India’s tragic week: 50 dead in train crashes, road carnage and stampedes
From temple stampedes to train collisions, India’s first week of November saw over 50 lives lost. A grim reminder that the nation’s safety crisis continues to spiral unchecked.
- Nov 6, 2025,
- Updated Nov 6, 2025 12:42 PM IST

- 1/9
India’s first week of November has turned grim — five major tragedies across states, over 50 dead, hundreds injured. Temples, tracks, and highways became sudden sites of horror.

- 2/9
In Andhra Pradesh’s Kasibugga, what began as devotion ended in despair. A stampede at the Lord Venkateswara temple left nine dead, most of them women — crushed in sacred chaos.

- 3/9
Officials revealed the temple had been built without permits — no crowd control, no safety plan. A holy site turned death trap, raising questions about illegal religious structures.

- 4/9
Chhattisgarh’s Bilaspur witnessed one of the week’s deadliest rail crashes. A passenger MEMU train plowed into a stationary goods train — 11 dead, 20 injured, and haunting questions on oversight.

- 5/9
In Uttar Pradesh’s Mirzapur, six pilgrims were mowed down by the Howrah-Kalka Mail while crossing tracks after a holy bath. A moment of faith turned fatal on the rails. (Representative pic)

- 6/9
On Telangana’s Hyderabad-Bijapur highway, dawn turned deadly as a TSRTC bus collided with a truck.
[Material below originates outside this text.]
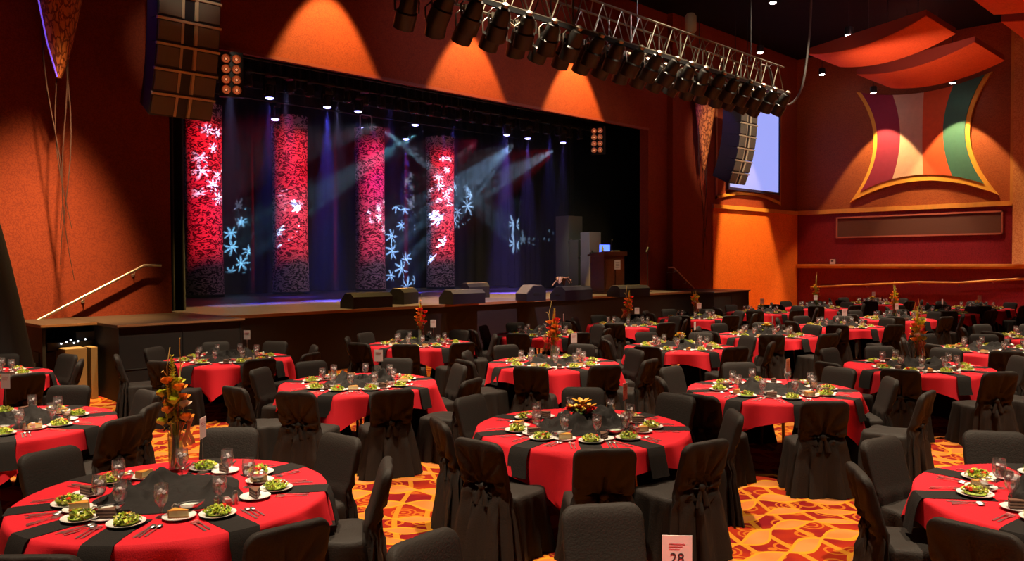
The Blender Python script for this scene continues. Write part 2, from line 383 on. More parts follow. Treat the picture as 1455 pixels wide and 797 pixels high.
# recess with control gear in the block by the handrail wall: cabinet beside the block
xl=at_z(55,455.6,ZS); 
t=thing('equipment_bay','black stage-side bay with an open recess, small lit gear and a tan cabinet','equipment bay',(3.78,YF+.1,0))
mb=MB(); mb.box((0,0,.0),(.05,1.6,ZS-.04)); mb.box((0,1.0,0),(.82,1.05,ZS-.04)); mb.box((0,-.0,0),(.82,.1,.02)); mb.build('body',SKIRT,t)
mb=MB(); mb.box((-.02,-.03,ZS-.05),(.84,1.65,ZS),.006); mb.build('top',MATS['block_top'],t)
mb=MB(); mb.box((-.03,-.05,ZS-.035),(.84,-.03,ZS)); mb.build('edge_strip',EDGE,t)
mb=MB(); mb.box((.24,-.3,0),(.56,.6,.84),.01); mb.build('cabinet',mat('tan_cabinet',(.34,.21,.09),.5),t)
mb=MB(); mb.box((.62,-.3,0),(.72,.6,.84),.01); mb.build('cabinet_side',MATS['tan_cabinet'],t)
mb=MB(); mb.box((.08,.05,.80),(.75,.5,.92)); mb.build('gear_shelf',DARK,t)
LED=mat('gear_led',(1,1,1),.3,emis=(.9,.95,1),es=4)
for i,x in enumerate((.28,.36,.42,.47,.53,.64)):
    mb=MB(); mb.ball((x,.03,.90+.025*((i*7)%3)),.014,n=8,m=6); mb.build('indicator_light',LED,t,True)
# handrails beside the stage
def handrail(p0,p1,p2,lab):
    t=thing('handrail',lab,'handrail',(p0.x,YW,p0.z))
    L=t.location; off=Vector((0,-.1,0))
    mb=MB(); mb.tube([p0-L,p1-L,p2-L],.026,10); mb.build('rail',mat('rail_steel',(.75,.6,.5),.3,.9),t,True)
    for k in (.1,.5,.92):
        q=p0.lerp(p1,k)-L; mb=MB(); mb.cyl(q,q+Vector((0,.05,-.08)),.012,8); mb.cyl(q+Vector((0,.05,-.08)),Vector((q.x,-.001,q.z-.1)),.012,8); mb.ball((q.x,-.01,q.z-.1),.035,.012,.035,8,6); mb.build('bracket',CHR,t,True)
handrail(at_Y(27,469,YW-.12),at_Y(205,377,YW-.12),at_Y(229,377,YW-.12),'polished steel handrail climbing the orange wall beside the equipment bay')
handrail(at_Y(994,418,YW-.34),at_Y(957,380,YW-.34),at_Y(950,380,YW-.34),'short steel handrail descending on the orange wall beyond the lectern')
# ------------------------------------------------------------ light banners and gobos
def breakup_fabric():  # projected breakup light painted into the cloth colour as dark and pale blotches
    m,nt,b=newmat('fabric_painted_breakup'); g=NG(nt); tc=g.n('TexCoord'); mp=g.n('Mapping'); mp.inputs['Scale'].default_value=(1,1,1.9); g.l(tc.outputs['Object'],mp.inputs[0])
    nz=g.n('TexNoise'); nz.inputs['Scale'].default_value=4.6; nz.inputs['Detail'].default_value=2.5; nz.inputs['Distortion'].default_value=2.6; g.l(mp.outputs[0],nz.inputs['Vector'])
    c=g.mix(g.ss(nz.outputs['Fac'],.455,.53),(.05,.02,.035),(.75,.52,.58)); g.l(c,b.inputs['Base Color']); b.inputs['Roughness'].default_value=.85; b.inputs['Specular IOR Level'].default_value=.1
    return m
FABW=breakup_fabric()
def soft_mask(hu,hv):
    def f(g,u,v,em):
        mu=g.ss(g.m('SUBTRACT',hu,g.m('ABSOLUTE',u)),0,hu*.1); mv=g.ss(g.m('SUBTRACT',hv,g.m('ABSOLUTE',v)),0,hv*.3)
        g.l(g.m('MULTIPLY',mu,mv),em.inputs['Strength'])
    return f
XB=[]
for i,(xc,yt,w) in enumerate(((288,168,.98),(411,172,1.04),(525,188,.95),(625,203,.98))):
    p=at_Y(xc,yt,22.4); XB.append(p.x)
    t=thing('fabric_column',['tall stretch-fabric column with red light nearest the handrail wall','second tall stretch-fabric column glowing mottled red, single white star cluster','third tall stretch-fabric column lit magenta above blue haze','tall stretch-fabric column with red light and bright stars nearest the lectern'][i],'fabric column',(p.x,22.4,ZS),radians(-45)*0,'red-lit fabric columns on stage')
    del t['group']; t['kind']='thing'
    mb=MB(); N=28; rings=[]
    for j in range(15):
        v=j/14; a=w/2*(1+.06*(2*v-1)**2); rings.append([(a*cos(2*pi*k/N),a*sin(2*pi*k/N),.08+v*(6.55-ZS)) for k in range(N)])
    mb.loft(rings,False,True); mb.build('fabric_sleeve',FABW,t,True)
    mb=MB(); mb.lathe([(w/2+.03,0),(w/2+.03,.07),(w/2-.02,.08)],28,cap0=True,cap1=True); mb.build('base_ring',DARK,t)
def gobo_spot(name,loc,target,power,col,cone,build=None,blend=.15,rad=.02,up=None):
    d=bpy.data.lights.new(name,'SPOT'); d.energy=power; d.color=col; d.spot_size=radians(cone); d.spot_blend=blend; d.shadow_soft_size=rad
    o=bpy.data.objects.new(name,d); link(o); o.location=loc
    o.rotation_euler=(Vector(target)-Vector(loc)).to_track_quat('-Z','Y').to_euler()
    if build:
        d.use_nodes=True; nt=d.node_tree; g=NG(nt); em=nt.nodes['Emission']
        tc=g.n('TexCoord'); sp=g.n('SeparateXYZ'); g.l(tc.outputs['Normal'],sp.inputs[0])
        z=g.m('ABSOLUTE',sp.outputs[2]); u=g.m('DIVIDE',sp.outputs[0],z); v=g.m('DIVIDE',sp.outputs[1],z)
        build(g,u,v,em)
    return o
def stars(scale,size=.42,dens=.75,warp=None,rnd=.8,arms=3.5):
    def f(g,u,v,em):
        cb=g.n('CombineXYZ'); g.l(g.m('MULTIPLY',u,scale),cb.inputs[0]); g.l(g.m('MULTIPLY',v,scale),cb.inputs[1])
        vo=g.n('TexVoronoi',feature='F1',voronoi_dimensions='2D'); vo.inputs['Scale'].default_value=1; vo.inputs['Randomness'].default_value=rnd; g.l(cb.outputs[0],vo.inputs['Vector'])
        sb=g.n('VectorMath',operation='SUBTRACT'); g.l(cb.outputs[0],sb.inputs[0]); g.l(vo.outputs['Position'],sb.inputs[1])
        s2=g.n('SeparateXYZ'); g.l(sb.outputs[0],s2.inputs[0]); sc=g.n('SeparateColor'); g.l(vo.outputs['Color'],sc.inputs[0])
        r=vo.outputs['Distance']; ang=g.m('ARCTAN2',s2.outputs[1],s2.outputs[0])
        a=g.m('ADD',g.m('MULTIPLY',ang,arms),g.m('MULTIPLY',sc.outputs[0],6.28))
        sn=g.m('POWER',g.m('ABSOLUTE',g.m('COSINE',a)),3.6)
        R_=g.m('MULTIPLY',g.m('ADD',g.m('MULTIPLY',sc.outputs[1],.5),.6),size)
        rr=g.m('DIVIDE',r,R_)
        lim=g.m('ADD',g.m('MULTIPLY',sn,.85),.13)
        on=g.ss(g.m('SUBTRACT',lim,rr),0,.12)
        on=g.m('MULTIPLY',on,g.m('LESS_THAN',sc.outputs[2],dens))
        on=g.m('MULTIPLY',on,g.m('ADD',g.m('MULTIPLY',g.m('SUBTRACT',1,rr),.9),.35))
        g.l(on,em.inputs['Strength'])
    return f
def mottled(hu,hv,scale=26,fade=True):
    def f(g,u,v,em):
        cb=g.n('CombineXYZ'); g.l(g.m('MULTIPLY',u,1.0),cb.inputs[0]); g.l(g.m('MULTIPLY',v,2.2),cb.inputs[1])
        nz=g.n('TexNoise'); nz.inputs['Scale'].default_value=scale; nz.inputs['Detail'].default_value=3; nz.inputs['Distortion'].default_value=2.2; g.l(cb.outputs[0],nz.inputs['Vector'])
        on=g.ss(nz.outputs['Fac'],.455,.535)
        on=g.m('ADD',g.m('MULTIPLY',on,.93),.07)
        mu=g.ss(g.m('SUBTRACT',hu,g.m('ABSOLUTE',u)),0,hu*.08); mv=g.ss(g.m('SUBTRACT',hv,g.m('ABSOLUTE',v)),0,hv*.18)
        on=g.m('MULTIPLY',on,g.m('MULTIPLY',mu,mv))
        g.l(on,em.inputs['Strength'])
    return f
KR=1.0
for i,x in enumerate(XB):
    L=(x-.5,16.25,5.55); T=(x,22.4,4.25)
    D=(Vector(T)-Vector(L)).length
    gobo_spot('red_column_spot',L,T,2600*(1,.9,.8,1.1)[i],(1,.004,.02) if i!=2 else (1,.01,.10),52,soft_mask(.10,.36))  # plain red light; the breakup pattern is painted in the fabric
    gobo_spot('magenta_wash_spot',(x+.5,16.25,5.55),(x,22.4,5.3),20*(1,.3,5,1.3)[i],((1,.02,.25),(1,.02,.25),(.9,.05,.9),(.9,.05,.6))[i],16)
ICEB=(.30,.62,1.0)
gobo_spot('star_gobo_spot',(12,16.3,5.6),(XB[0]-.1,22.3,4.9),9000,(.6,.75,1),22,stars(15,.66,.9))
gobo_spot('star_gobo_spot',(14,16.3,5.6),(XB[1]-.3,22.3,4.1),8000,(.6,.75,1),9,stars(14,.66,.8))
gobo_spot('star_gobo_spot',(13.2,16.3,5.6),at_Y(345,338,YB-.45),90000,(.2,.6,.85),14,stars(17,.6,.85))
gobo_spot('star_gobo_spot',(18.3,16.3,5.6),at_Y(645,285,YB-.45),60000,(.4,.7,1),15,stars(16,.66,.9))
gobo_spot('star_gobo_spot',(16.5,16.3,5.6),at_Y(570,345,YB-.45),90000,(.3,.6,1),20,stars(14,.62,.85))
gobo_spot('star_gobo_spot',(12.5,17.2,5.6),at_Y(770,345,YW+5.15),60000,(.4,.72,1),11,stars(12,.66,.95))
gobo_spot('star_gobo_spot',(16.6,16.3,5.6),(XB[3],22.3,5.0),14000,(.7,.82,1),17,stars(17,.66,.9))
gobo_spot('star_gobo_spot',(15.2,16.3,5.6),(XB[2]+.3,22.3,3.7),9000,(.7,.82,1),12,stars(17,.62,.85))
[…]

Twenty lives lost in twisted metal — families shattered before sunrise.

- 7/9
A dumper truck gone rogue in Jaipur’s Lohamandi tore through traffic — 13 dead, vehicles crushed, chaos on asphalt. Investigators say rage, not malfunction, fueled the bloodshed.

- 8/9
The NCRB’s 2023 report paints a chilling backdrop — 1,217 accidental deaths daily, most from road and rail accidents. A crisis normalized, claiming 4.4 lakh lives in one year. (Representative pic)

- 9/9
From reckless driving to lax safety checks and overcrowded temples — India’s tragedies share a pattern: preventable losses that repeat, week after week, headline after headline.